Of the lines in this material, how many contain "Blender"? Answer with a single number only.

═══ Task data ═══

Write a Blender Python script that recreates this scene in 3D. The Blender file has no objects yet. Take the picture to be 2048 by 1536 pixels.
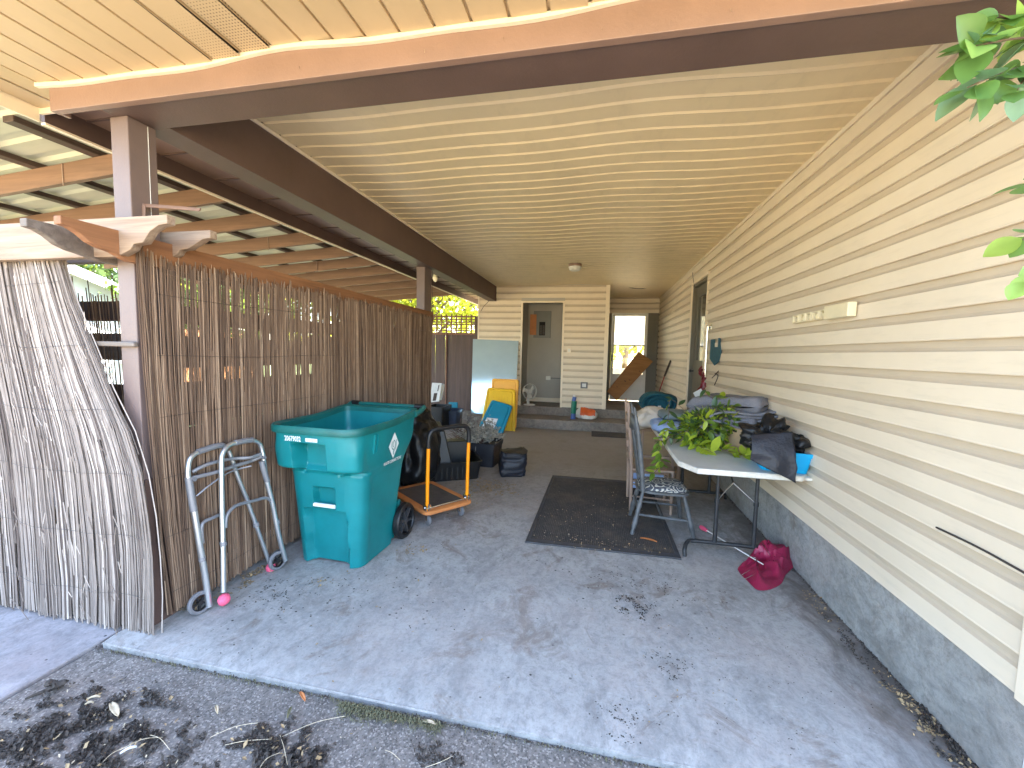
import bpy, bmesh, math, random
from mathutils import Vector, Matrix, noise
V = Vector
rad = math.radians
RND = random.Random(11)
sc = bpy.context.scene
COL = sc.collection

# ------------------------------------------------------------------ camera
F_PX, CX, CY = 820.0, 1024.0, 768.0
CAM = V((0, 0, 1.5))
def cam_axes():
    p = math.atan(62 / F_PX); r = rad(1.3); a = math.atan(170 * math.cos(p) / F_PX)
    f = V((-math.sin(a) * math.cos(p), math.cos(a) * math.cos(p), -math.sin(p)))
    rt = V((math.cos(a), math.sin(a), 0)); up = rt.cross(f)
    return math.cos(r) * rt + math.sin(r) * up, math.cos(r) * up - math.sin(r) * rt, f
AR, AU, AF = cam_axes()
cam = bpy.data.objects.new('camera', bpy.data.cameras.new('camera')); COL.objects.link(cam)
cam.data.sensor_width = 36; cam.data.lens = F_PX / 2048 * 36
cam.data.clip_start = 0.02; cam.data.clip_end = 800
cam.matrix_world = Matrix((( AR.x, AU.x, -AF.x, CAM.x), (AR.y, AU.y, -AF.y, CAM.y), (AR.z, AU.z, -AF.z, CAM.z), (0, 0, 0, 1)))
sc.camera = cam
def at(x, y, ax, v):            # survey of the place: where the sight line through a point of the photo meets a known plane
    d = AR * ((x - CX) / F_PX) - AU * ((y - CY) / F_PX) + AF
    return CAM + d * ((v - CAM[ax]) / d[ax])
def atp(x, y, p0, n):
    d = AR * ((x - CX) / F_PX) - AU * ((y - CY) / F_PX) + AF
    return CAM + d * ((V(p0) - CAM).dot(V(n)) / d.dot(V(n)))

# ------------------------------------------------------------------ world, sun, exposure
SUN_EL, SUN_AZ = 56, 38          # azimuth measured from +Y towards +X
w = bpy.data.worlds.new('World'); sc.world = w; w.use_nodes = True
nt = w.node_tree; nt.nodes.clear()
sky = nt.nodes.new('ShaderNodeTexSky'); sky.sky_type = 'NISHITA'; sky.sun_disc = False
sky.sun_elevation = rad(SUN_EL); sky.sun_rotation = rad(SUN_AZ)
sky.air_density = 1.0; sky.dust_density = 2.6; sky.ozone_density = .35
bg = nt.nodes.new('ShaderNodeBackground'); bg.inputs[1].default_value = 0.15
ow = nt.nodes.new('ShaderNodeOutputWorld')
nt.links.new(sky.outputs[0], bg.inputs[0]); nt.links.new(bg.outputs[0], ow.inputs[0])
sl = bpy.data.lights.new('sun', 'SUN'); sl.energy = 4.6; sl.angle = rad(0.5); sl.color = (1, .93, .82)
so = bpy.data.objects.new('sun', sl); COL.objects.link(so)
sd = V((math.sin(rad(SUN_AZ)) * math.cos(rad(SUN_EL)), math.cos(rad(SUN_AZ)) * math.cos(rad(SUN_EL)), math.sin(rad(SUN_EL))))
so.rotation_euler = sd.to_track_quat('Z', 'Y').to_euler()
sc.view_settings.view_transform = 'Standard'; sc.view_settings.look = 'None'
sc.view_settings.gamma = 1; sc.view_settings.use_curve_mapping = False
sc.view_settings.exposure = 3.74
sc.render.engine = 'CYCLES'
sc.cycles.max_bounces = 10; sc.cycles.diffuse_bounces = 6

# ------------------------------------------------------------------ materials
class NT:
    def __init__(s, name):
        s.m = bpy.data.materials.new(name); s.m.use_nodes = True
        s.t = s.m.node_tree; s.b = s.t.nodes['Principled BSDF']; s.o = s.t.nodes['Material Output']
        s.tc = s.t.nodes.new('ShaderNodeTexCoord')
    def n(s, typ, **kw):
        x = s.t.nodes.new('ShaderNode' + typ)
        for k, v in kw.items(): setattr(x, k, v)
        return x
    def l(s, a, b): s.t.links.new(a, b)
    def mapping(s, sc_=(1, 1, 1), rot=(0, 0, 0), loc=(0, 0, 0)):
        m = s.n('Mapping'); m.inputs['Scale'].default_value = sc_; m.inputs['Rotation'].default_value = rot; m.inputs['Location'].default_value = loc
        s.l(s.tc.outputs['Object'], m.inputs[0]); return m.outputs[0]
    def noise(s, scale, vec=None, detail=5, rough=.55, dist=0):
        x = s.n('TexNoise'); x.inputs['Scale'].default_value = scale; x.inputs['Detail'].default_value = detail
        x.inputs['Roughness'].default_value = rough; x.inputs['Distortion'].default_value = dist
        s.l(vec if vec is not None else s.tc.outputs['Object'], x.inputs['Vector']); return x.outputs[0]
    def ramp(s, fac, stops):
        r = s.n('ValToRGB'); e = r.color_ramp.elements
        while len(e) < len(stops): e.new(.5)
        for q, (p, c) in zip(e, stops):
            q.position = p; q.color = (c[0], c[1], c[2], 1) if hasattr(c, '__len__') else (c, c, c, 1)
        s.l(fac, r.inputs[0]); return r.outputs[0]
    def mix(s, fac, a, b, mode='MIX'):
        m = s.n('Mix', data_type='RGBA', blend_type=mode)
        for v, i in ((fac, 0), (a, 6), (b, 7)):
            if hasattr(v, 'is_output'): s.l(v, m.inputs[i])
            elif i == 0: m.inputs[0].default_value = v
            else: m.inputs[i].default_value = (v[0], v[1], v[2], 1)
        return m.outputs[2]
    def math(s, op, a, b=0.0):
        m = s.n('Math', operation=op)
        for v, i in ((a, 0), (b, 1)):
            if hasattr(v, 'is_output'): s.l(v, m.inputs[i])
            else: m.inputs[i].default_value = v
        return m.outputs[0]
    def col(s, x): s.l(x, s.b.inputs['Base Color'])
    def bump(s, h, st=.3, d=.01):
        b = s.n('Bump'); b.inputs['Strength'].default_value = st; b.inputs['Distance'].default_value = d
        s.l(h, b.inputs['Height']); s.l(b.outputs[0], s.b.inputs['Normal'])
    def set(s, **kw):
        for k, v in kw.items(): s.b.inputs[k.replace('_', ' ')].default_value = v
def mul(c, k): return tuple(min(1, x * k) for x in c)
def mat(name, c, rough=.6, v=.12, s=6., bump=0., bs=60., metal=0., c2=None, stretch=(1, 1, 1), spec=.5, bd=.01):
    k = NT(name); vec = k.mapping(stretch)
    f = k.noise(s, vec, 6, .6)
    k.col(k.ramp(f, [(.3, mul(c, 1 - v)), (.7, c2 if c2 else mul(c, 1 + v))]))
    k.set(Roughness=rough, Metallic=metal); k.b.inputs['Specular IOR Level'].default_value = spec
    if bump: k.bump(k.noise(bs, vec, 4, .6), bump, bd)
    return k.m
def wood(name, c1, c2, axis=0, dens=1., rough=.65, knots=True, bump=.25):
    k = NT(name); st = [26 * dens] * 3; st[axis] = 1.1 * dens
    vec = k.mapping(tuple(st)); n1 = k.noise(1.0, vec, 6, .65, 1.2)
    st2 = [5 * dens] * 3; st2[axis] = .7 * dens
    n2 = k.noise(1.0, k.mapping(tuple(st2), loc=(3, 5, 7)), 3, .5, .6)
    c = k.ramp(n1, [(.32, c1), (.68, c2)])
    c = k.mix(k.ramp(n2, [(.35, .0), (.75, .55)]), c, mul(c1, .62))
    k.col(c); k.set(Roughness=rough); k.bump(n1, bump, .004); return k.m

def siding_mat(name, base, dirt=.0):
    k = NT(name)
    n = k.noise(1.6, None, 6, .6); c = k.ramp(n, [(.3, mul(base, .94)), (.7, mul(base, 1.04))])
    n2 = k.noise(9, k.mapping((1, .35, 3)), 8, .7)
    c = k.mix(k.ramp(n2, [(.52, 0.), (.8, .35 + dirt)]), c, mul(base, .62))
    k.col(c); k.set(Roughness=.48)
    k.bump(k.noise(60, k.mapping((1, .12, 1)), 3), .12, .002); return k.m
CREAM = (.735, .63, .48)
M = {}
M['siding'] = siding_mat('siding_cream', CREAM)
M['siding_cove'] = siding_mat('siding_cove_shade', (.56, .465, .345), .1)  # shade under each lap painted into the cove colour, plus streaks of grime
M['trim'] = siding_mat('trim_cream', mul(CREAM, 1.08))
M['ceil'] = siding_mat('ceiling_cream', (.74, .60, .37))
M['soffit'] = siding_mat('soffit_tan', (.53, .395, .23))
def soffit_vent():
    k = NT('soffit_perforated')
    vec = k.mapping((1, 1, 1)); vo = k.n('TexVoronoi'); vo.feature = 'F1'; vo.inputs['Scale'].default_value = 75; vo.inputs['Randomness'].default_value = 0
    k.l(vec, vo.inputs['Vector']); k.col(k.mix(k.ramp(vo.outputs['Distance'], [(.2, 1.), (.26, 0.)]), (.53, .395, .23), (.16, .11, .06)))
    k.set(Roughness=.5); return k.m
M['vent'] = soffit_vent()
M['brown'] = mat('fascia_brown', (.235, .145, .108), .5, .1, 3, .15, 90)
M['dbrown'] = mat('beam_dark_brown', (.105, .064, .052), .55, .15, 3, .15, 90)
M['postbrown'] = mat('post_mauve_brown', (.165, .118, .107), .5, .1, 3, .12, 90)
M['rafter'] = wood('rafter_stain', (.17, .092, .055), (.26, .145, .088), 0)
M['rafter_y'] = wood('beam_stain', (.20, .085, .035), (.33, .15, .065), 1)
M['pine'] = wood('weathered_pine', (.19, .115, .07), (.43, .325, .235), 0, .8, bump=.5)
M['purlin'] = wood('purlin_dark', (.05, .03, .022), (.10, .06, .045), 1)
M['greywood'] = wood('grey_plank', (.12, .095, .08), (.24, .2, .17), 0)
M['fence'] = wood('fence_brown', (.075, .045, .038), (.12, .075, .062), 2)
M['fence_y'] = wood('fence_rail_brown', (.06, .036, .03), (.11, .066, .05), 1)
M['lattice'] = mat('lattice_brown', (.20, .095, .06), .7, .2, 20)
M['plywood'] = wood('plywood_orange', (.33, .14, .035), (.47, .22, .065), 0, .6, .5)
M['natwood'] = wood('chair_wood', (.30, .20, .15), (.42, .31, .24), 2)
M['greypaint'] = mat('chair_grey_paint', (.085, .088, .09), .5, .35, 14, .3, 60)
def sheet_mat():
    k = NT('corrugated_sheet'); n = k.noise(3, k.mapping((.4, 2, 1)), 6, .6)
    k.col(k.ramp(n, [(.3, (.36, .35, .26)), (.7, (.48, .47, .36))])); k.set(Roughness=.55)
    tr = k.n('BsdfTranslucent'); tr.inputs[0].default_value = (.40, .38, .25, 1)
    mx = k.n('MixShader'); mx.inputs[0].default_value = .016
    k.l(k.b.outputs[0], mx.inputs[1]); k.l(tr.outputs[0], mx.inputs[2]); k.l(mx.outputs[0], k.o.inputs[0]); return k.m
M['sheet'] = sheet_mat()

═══
═══ Task data ═══

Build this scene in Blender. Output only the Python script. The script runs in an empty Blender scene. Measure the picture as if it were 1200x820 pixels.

═══

Final answer —
2